Il leur dit : « Sortez et identifiez la voie droite à laquelle l’homme doit s'attacher. » Rabbi Eli'ézer dit : « un bon œil. » Rabbi Yéhochou'a dit : « un bon ami. » Rabbi Yossé dit : « un bon voisin. » Rabbi Chimon dit : « entrevoir les conséquences de ses actes. » Rabbi Eléazar dit : « un bon cœur. » 

QUESTIONS

1. Que signifie « un bon ami » ?

2. Pourquoi avoir « un bon ami » serait la voie à laquelle l'homme devrait s'attacher ?

La Michna poursuit en citant les opinions des élèves de Rabbi Yo'hanan sur la voie optimale à suivre pour atteindre le succès dans tous les domaines. Rabbi Yéhochou'a répond : un bon ami.

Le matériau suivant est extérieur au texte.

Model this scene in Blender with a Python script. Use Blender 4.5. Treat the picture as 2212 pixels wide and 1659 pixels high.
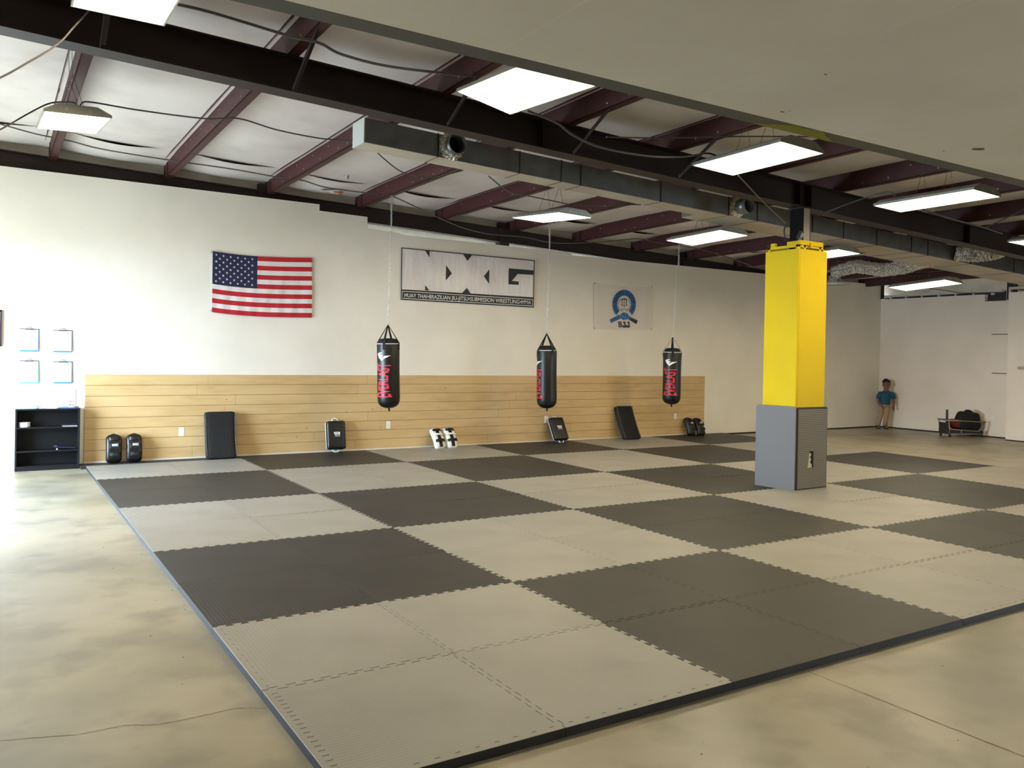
import bpy, bmesh, math, random
from mathutils import Vector, Matrix, Euler
for o in list(bpy.data.objects): bpy.data.objects.remove(o)
C = bpy.context.scene
COL = C.collection
# ---------------------------------------------------------------- camera
YAW, PITCH, ROLL = 0.5565977610, -0.0055906916, 0.0189979677
CAM = Vector((-1.081928857, -2.815204630, 1.612042751))
FPX, PX, PY = 1792.741346593, 1106 - 12.131218769, 829.5 - 54.940159929
fw = Vector((math.sin(YAW) * math.cos(PITCH), math.cos(YAW) * math.cos(PITCH), math.sin(PITCH)))
r_ = Vector((math.cos(YAW), -math.sin(YAW), 0))
u_ = r_.cross(fw)
RT = r_ * math.cos(ROLL) + u_ * math.sin(ROLL)
UP = -r_ * math.sin(ROLL) + u_ * math.cos(ROLL)
cd = bpy.data.cameras.new('camera')
cam = bpy.data.objects.new('camera', cd); COL.objects.link(cam)
cam.matrix_world = Matrix(((RT.x, UP.x, -fw.x, CAM.x), (RT.y, UP.y, -fw.y, CAM.y), (RT.z, UP.z, -fw.z, CAM.z), (0, 0, 0, 1)))
cd.sensor_fit = 'HORIZONTAL'; cd.sensor_width = 36; cd.lens = FPX / 2212 * 36
cd.shift_x = 12.131218769 / 2212; cd.shift_y = -54.940159929 / 2212
cd.clip_start = 0.05; cd.clip_end = 200
C.camera = cam
# ---------------------------------------------------------------- world, daylight, exposure
w = bpy.data.worlds.new('world'); C.world = w; w.use_nodes = True
bg = w.node_tree.nodes['Background']; bg.inputs[0].default_value = (0.63, 0.80, 1.0, 1); bg.inputs[1].default_value = 34.0
ld = bpy.data.lights.new('door_daylight_portal', 'AREA'); ld.shape = 'RECTANGLE'; ld.size = 3.3; ld.size_y = 2.55
ld.cycles.is_portal = True
lo = bpy.data.objects.new('door_daylight_portal', ld); COL.objects.link(lo)
lo.location = (-3.38, 7.6, 1.27); lo.rotation_euler = (math.pi / 2, 0, -math.pi / 2)
LAMP = 21.0
vs = C.view_settings
vs.view_transform = 'Standard'; vs.look = 'None'; vs.gamma = 1; vs.exposure = 0.62; vs.use_curve_mapping = False
C.cycles.max_bounces = 8; C.cycles.diffuse_bounces = 5; C.cycles.glossy_bounces = 3
C.cycles.sample_clamp_indirect = 6.0
C.cycles.use_denoising = True

# ---------------------------------------------------------------- measuring helpers
def ray(u, v):
    return fw + RT * ((u - PX) / FPX) + UP * ((PY - v) / FPX)
def at(u, v, ax, val):
    d = ray(u, v); t = (val - CAM[ax]) / d[ax]
    return CAM + d * t
def proj(p):
    d = Vector(p) - CAM; z = d.dot(fw)
    return (PX + FPX * d.dot(RT) / z, PY - FPX * d.dot(UP) / z, z)
def zr(x, y=9.45): return 4.045 - 0.0385 * x + 0.01 * (9.45 - y)   # underside of the roof purlins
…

On relève deux approches principales pour expliquer cette idée. Le Barténoura et d'autres expliquent qu'il se réfère à l'idée d'avoir un ami proche – si un homme a de bons amis, cela aura de nombreuses ramifications positives pour son bien-être spirituel. Quelle est la définition d'un « bon » ami ? D'une part, il se trouve à un niveau spirituel élevé et exerce donc une influence spirituelle positive. Une autre facette est qu'il désire donner des conseils et même des réprimandes pour aider son ami à progresser dans sa 'Avodat Hachem, son service divin. Donc, le rôle d'un ami n'est pas seulement de papoter à tort et à travers, mais plutôt d'encourager les progrès. Dans cette optique, Rabbi Ovadia Yossef[1] écrit qu'une amitié s'appuyant sur des facteurs non spirituels n'a pas de valeur réelle, car le moindre problème pourrait lui porter un coup fatal. En revanche, une amitié qui repose sur un désir partagé d'accomplir la volonté d'Hachem est dotée d'une base solide qui ne pourra jamais être détruite.

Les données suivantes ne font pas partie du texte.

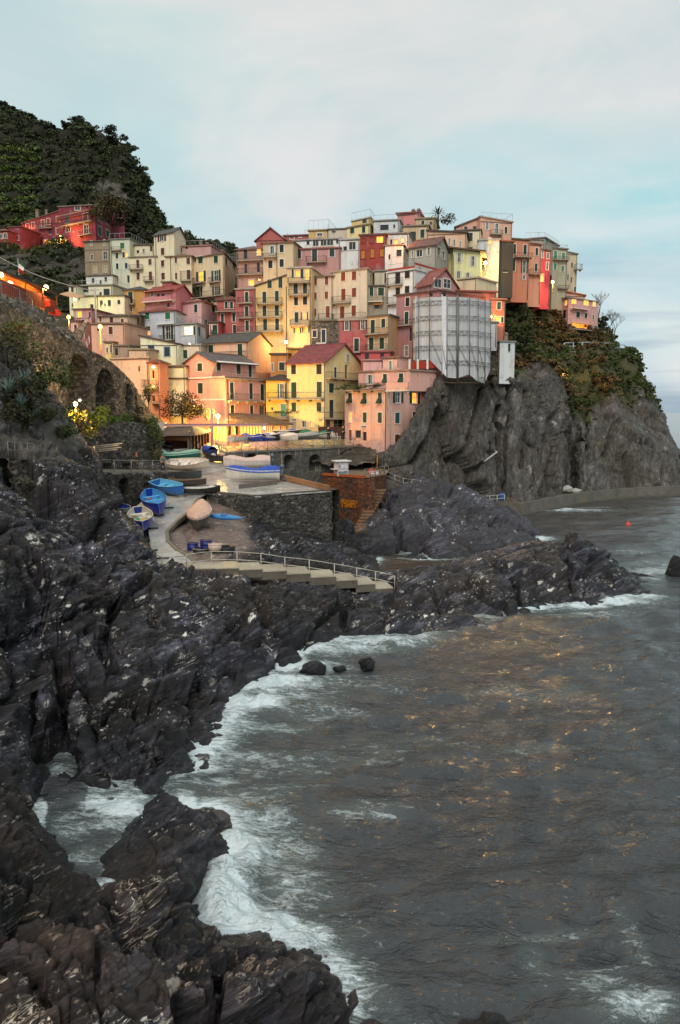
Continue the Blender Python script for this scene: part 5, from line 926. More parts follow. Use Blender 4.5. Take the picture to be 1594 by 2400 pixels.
for i in range(len(xs) - 1):
    a, b_, c_, d_ = bot_[i], bot_[i + 1], top_[i + 1], top_[i]; lo = max(a.z, b_.z) if i not in (7, 8) else None
    rows = []
    for k in range(19):
        v = k / 18; e0, e1 = a.lerp(d_, v), b_.lerp(c_, v); rows.append([e0.lerp(e1, s) + Vector((0, -.07 * math.sin(s * 19 + i) - .05 * math.sin(s * math.pi) * (1 + math.sin(k * .9 + i * 2)), 0)) for s in np.linspace(0, 1, 13)])
    mb = MB(); mb.grid(rows); o = mb.build('sheet', sheet2 if i in (4,) else (warm if i in (0,) else sht.m), root); 
    nrm = (b_ - a).cross(Vector((0, 0, 1))).normalized() * .22; L_ = (d_ - a).length; nz = 7
    for k in range(nz):
        z_t = top_[i].z - .5 - k * 2.02
        if z_t - .5 < max(a.z, b_.z): continue
        e0 = Vector((a.x, a.y, z_t)) + nrm; e1 = Vector((b_.x, b_.y, z_t)) + nrm
        mb = MB(); mb.tube(e0, e1, .035, n=5); mb.tube(e0 - Vector((0, 0, .55)), e1 - Vector((0, 0, .55)), .035, n=5); nn = max(1, int((e1 - e0).length / .8))
        for q in range(nn): f0 = e0.lerp(e1, q / nn); f1 = e0.lerp(e1, (q + 1) / nn); m_ = (f0 + f1) / 2; mb.tube(f0 - Vector((0, 0, .55)), m_, .028, n=4); mb.tube(m_, f1 - Vector((0, 0, .55)), .028, n=4)
        if i != 4: mb.build('truss', pm, root)
    if i > 2: mb = MB(); mb.tube(a.lerp(d_, .42) + nrm, b_.lerp(c_, .1) + nrm, .035, n=5); mb.build('brace', pm, root)
for i in range(len(xs)):
    mb = MB(); mb.tube(bot_[i] + Vector((0, -.25, -.4)), top_[i] + Vector((0, -.25, .3)), .06 if i != 6 else .16, n=6); mb.build('pole', metal('7A7876') if i not in (1, 4) else paint('E6E6E8'), root)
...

Un autre aspect important d'une amitié bénéfique est prouvé par l'observation suivante de Rabbi Ména'hem Mendel de Riminov.[2] Il surprit une fois une discussion sur l'amitié entre deux non-Juifs. L'un demanda à l'autre s'il l'aimait bien, et celui-ci répondit par la positive. Le questionneur s'exclama alors : « Sais-tu ce qui me fait mal ? » À cette question, l'ami répondit non, et son ami reprit : « Si tu ne sais pas ce qui me fait mal, c'est le signe que tu ne m'aimes pas vraiment. » De là, Rabbi Ména'hem Mendel déduisit qu'un ami véritable est celui qui sait ce qui manque à son compagnon, ce qui lui fait mal et il l'aide à combler son manque et à soulager sa peine. Avoir un tel ami est également fondamental pour aider l'homme à réussir dans la vie, sachant qu'il peut se reposer sur la bienveillance et le soutien de cet ami.

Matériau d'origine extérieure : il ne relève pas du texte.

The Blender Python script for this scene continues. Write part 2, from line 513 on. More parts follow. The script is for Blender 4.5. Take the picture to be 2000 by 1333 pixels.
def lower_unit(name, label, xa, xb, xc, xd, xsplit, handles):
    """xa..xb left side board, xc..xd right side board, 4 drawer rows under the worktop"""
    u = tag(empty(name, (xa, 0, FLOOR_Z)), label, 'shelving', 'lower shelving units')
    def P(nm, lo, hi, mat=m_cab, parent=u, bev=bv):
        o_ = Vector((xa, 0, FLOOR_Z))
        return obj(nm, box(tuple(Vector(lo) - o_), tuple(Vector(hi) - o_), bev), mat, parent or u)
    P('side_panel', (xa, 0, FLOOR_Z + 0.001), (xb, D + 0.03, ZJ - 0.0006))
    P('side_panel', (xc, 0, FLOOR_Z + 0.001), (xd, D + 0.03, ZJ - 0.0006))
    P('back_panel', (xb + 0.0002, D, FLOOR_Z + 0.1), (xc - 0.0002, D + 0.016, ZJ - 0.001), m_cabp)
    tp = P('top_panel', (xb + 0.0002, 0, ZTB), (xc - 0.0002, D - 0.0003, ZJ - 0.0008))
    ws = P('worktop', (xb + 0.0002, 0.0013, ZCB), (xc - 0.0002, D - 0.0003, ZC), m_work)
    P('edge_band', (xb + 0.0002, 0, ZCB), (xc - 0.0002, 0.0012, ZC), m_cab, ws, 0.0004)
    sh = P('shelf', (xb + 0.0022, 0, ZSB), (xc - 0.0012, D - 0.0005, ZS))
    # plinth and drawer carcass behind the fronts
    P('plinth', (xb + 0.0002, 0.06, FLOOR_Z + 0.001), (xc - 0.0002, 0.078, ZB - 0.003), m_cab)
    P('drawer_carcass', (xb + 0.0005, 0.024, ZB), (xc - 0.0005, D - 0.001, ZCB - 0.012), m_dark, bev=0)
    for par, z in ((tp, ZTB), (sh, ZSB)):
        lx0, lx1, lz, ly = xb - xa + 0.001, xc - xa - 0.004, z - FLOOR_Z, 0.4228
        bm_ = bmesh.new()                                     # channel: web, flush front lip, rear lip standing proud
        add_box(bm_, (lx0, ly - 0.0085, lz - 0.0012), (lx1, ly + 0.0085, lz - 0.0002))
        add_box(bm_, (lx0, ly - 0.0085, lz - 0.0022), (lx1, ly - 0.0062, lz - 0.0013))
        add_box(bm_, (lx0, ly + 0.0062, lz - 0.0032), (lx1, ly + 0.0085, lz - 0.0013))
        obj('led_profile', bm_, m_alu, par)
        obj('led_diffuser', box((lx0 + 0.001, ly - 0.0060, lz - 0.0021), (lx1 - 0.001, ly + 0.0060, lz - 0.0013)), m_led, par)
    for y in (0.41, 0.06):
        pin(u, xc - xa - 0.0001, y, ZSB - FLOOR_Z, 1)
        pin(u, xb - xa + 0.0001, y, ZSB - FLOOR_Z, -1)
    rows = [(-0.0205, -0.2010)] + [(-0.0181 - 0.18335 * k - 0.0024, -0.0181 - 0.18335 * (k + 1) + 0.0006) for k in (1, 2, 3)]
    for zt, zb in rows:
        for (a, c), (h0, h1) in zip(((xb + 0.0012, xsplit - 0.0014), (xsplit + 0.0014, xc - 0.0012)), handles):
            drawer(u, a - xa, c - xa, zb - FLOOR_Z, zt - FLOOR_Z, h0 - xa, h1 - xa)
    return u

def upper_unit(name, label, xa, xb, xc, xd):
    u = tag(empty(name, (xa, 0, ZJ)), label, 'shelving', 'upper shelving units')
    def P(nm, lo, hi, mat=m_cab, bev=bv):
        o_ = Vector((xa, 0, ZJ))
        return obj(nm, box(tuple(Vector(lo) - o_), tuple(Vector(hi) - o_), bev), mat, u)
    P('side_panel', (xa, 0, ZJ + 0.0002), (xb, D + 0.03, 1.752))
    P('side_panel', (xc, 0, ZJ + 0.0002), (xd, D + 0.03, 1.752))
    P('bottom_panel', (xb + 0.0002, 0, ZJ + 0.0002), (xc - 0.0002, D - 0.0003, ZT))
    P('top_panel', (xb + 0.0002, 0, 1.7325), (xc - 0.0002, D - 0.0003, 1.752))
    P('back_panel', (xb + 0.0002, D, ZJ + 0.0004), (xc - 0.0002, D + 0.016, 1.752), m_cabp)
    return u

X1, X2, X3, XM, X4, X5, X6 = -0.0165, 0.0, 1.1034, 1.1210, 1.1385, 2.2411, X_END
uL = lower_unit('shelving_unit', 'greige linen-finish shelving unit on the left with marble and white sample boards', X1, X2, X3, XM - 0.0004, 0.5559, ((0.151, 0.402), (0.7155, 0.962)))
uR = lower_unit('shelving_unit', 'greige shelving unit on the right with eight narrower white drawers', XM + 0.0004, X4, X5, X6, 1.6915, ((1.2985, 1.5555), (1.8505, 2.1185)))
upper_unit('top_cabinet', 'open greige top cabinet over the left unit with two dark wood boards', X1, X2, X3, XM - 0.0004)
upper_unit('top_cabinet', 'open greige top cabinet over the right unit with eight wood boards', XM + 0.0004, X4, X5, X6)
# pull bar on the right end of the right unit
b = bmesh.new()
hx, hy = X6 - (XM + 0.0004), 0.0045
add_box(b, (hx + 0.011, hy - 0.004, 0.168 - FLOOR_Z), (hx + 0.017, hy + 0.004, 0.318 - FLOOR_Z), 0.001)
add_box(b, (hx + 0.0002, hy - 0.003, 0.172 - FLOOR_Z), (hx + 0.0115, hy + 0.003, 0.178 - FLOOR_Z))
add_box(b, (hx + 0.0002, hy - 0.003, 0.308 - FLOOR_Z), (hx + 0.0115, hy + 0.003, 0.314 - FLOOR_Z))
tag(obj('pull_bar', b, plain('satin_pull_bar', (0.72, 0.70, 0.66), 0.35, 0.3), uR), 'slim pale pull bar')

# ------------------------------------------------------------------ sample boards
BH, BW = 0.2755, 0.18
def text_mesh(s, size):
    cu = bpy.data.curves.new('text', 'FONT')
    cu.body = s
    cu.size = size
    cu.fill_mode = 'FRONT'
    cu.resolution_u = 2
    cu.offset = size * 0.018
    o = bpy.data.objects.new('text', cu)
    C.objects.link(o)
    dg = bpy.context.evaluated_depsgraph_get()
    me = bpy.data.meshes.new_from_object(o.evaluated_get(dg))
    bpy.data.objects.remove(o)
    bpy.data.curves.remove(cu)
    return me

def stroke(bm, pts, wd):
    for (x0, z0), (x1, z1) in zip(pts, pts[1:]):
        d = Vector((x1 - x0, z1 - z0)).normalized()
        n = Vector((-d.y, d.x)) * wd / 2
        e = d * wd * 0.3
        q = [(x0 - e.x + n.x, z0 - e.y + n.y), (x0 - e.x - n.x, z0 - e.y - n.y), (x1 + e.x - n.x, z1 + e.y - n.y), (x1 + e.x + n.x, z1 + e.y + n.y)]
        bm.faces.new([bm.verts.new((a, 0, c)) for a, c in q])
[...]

La centralité d'avoir un bon ami est mentionnée par le Imré Émet.[3] Il relève qu'il est parfois possible de progresser davantage en Rou'haniout, sur le plan spirituel grâce à un ami proche, que grâce à notre Rav. Toutes ces sources expliquent pourquoi Rabbi Yéhochou'a était d'avis qu'avoir de bons amis est la clé du succès spirituel.

Rabbénou Yona n'interprète pas les termes de « bon ami » comme une référence au fait d'avoir de bons amis. Il explique que cela signifie qu'un homme doit lui-même être un bon ami. En se fixant pour but d'être un bon ami, l'homme doit faire preuve de gentillesse et s'évertuer à trouver grâce aux yeux d'autrui. Le Midrach Chmouël ajoute qu'être un bon ami est inclus dans la Mitsva essentielle de :  « Véahavta Léré'akha Kamokha » : tu aimeras ton prochain comme toi-même. C'est bien plus qu'une simple Mitsva, elle représente le fil conducteur du respect de la Torah. Ainsi, Rabbi 'Akiva déclare : « C'est un grand principe de la Torah. »[4] De même, la Guémara[5] indique que lorsqu'un converti potentiel demanda à Hillel de lui enseigner la Torah sur un pied, Hillel répondit que ce qui nous est détestable, nous ne devons pas le faire à notre prochain. De nombreux commentateurs expliquent qu'il s'agit d'une application de la Mitsva d'aimer notre prochain.

Pourquoi est-ce si fondamental pour l'observance de l'homme à tous les niveaux ? Au niveau élémentaire, les nombreuses Mitsvot Ben Adam La'havéro (Mitsvot interpersonnelles) découlent toutes de ce commandement. Si un individu aime véritablement son prochain comme lui-même, il sera immanquablement expert dans toutes les Mitsvot interpersonnelles. À un niveau plus profond, le 'Hazon Ich explique que Hillel enseignait aux convertis une leçon profonde. Une personne égoïste est bloquée sur sa manière de penser et sa vision du monde. Elle ne peut prendre en considération les opinions des autres, et ne fait même pas cet effort. Un tel individu ne peut vivre la Torah. Un homme qui est incapable d'établir de liens avec son entourage sera incapable d'établir une relation avec Hachem. Hillel enseignait au non-Juif que c'est uniquement en quittant son propre monde égoïste qu'il pourra accepter la Torah.[6]

Ceci nous aide à comprendre l'interprétation de Rabbénou Yona selon lequel être un bon ami est la clé de la réussite spirituelle. Un homme qui est un bon ami excellera dans les relations entre l'homme et son prochain et sa faculté à abandonner ses propres désirs lui permettra de se focaliser sur le Ratson Hachem, la volonté d'Hachem et la 'Avodat Hachem.

 

[1] Anaf Ets Avot.

[2] Cité dans Darké Avot, p. 288.

[3] Léchonot Chel Ech, cité dans Darké Avot, p. 287.

[4] Torah Cohanim 19:45, cité par Rachi Vayikra 19:19

[5] Chabbath 31a

[6] Entendu de mon maître, Rabbi Its'hak Berkovits, chlita.